İş sözleşmesinin tarafları, asgarî ücretin altında kalmamak kaydıyla sözleşme özgürlüğü çerçevesinde ücretin miktarını serbestçe kararlaştırabilirler. İş sözleşmesinde ücretin miktarının açıkça belirtilmemiş olması, taraflar arasında iş sözleşmesinin bulunmadığı anlamına gelmez. Böyle bir durumda dahi ücret, 818 sayılı Borçlar Kanunu’nun 323. maddesinin ikinci fıkrasına göre tespit olunmalıdır.
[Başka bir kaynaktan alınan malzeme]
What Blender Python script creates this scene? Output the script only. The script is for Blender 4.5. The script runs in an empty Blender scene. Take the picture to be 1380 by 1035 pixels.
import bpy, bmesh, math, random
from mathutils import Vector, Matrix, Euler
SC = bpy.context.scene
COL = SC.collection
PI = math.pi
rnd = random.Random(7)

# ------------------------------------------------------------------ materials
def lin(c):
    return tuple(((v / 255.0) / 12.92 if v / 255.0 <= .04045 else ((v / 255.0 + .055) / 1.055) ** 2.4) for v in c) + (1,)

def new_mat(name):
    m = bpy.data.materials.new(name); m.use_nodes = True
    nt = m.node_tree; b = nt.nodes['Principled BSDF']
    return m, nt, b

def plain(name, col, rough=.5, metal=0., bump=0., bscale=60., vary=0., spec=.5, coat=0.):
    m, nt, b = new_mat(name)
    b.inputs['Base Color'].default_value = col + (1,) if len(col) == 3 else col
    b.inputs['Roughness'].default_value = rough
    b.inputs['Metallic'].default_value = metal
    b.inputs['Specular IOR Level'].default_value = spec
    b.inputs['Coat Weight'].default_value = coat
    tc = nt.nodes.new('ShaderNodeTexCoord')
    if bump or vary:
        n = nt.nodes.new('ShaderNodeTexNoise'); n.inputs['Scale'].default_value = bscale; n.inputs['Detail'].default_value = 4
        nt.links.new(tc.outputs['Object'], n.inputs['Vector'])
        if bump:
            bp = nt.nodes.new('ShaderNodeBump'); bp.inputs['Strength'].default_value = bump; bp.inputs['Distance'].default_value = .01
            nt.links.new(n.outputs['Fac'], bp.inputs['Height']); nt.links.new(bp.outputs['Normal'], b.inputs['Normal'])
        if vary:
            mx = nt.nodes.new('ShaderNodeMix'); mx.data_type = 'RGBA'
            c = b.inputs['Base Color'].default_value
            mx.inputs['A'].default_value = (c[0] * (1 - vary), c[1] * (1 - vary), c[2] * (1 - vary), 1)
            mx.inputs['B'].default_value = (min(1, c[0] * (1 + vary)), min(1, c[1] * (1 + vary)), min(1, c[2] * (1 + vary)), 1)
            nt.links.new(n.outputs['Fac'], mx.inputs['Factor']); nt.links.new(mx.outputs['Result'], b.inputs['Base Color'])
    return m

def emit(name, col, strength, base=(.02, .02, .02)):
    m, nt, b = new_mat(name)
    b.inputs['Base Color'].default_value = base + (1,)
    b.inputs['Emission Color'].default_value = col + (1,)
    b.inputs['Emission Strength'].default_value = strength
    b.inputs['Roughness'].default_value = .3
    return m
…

Çalışma yaşamında daha az vergi ya da sigorta pirimi ödenmesi amacıyla zaman zaman, iş sözleşmesi veya ücret bordrolarında gösterilen ücretlerin gerçeği yansıtmadığı görülmektedir. Bu durumda gerçek ücretin tespiti önem kazanır. İşçinin kıdemi, meslek unvanı, fiilen yaptığı iş, iş yerinin özellikleri ve emsal işçilere ödenen ücretler gibi hususlar dikkate alındığında imzalı bordrolarda yer alan ücretin gerçeği yansıtmadığı şüphesi ortaya çıktığında, bu konuda tanık beyanları gözetilmeli ve işçinin meslekte geçirdiği süre, iş yerinde çalıştığı tarihler, meslek unvanı ve fiilen yaptığı iş bildirilerek sendikalarla, ilgili işçi ve işveren kuruluşlarından emsal ücretin ne olabileceği araştırılmalı ve tüm deliller birlikte değerlendirilerek bir sonuca gidilmelidir.
Somut olayda, davacı ücretinin aylık net 900,00 TL olduğunu ileri sürmektedir. Davacı tanıklarından birtanesi davacının net 1.250,00 TL ücret aldığını beyan ettiği, diğer davacı tanığının ücrete ilişkin beyanı olmadığı anlaşılmaktadır. Davalı tanıklarından birtanesi ise davacının asgari ücret aldığını beyan etmiştir. Davacının imzasız ücret bordrolarında ücretinin brüt 900,00 TL olduğu anlaşılmaktadır. Mahkemece emsal ücret araştırması yapılmamıştır. Dosya kapsamına göre davacının ücreti net olarak tespit edilememektedir. Hal böyle olunca mahkemece ilgili meslek odalarından ve sendikalarından sorulurak emsal ücret araştırması yapılması, ayrıca davacının tüm çalışma dönemine ait hesap ekstresinin getirtilmesi ve tüm bu kayıtların hep birlikte değerlendirilmesi gereklidir. Eksik incelemeye dayalı karar verilmesi isabetsiz olup bozma sebebi olarak kabul edilmiştir.
3-Davacının ücret alacağı bakımından davalı taraf ücretlerinin ödendiğini,davacıya ait banka hesap ekstresinin getirtilmesi halinde bu durumun ortaya çıkacağını beyan etmiştir.Mahkemece bankaya yazılan müzekkerede tarih belirtilmediğinden banka tarafından davacının işten çıktığı tarihten sonraki dönemlere ait olduğu anlaşılan son 1 yıllık döneme ait hesap ekstresinin gönderildiği anlaşılmaktadır.Bu nedenle davacının davalı işyerindeki tüm çalışma dönemine ait banka hesap ekstresi getirtilerek davacının talep ettiği ücret alacağının bulunup bulunmadığının değerlendirilmesi gereklidir.
SONUÇ: Hükmün yukarıda açıklanan nedenle BOZULMASINA, peşin alınan temyiz harcının istek olması halinde ilgiliye iadesine, 10.12.2014 tarihinde oybirliği ile karar verildi.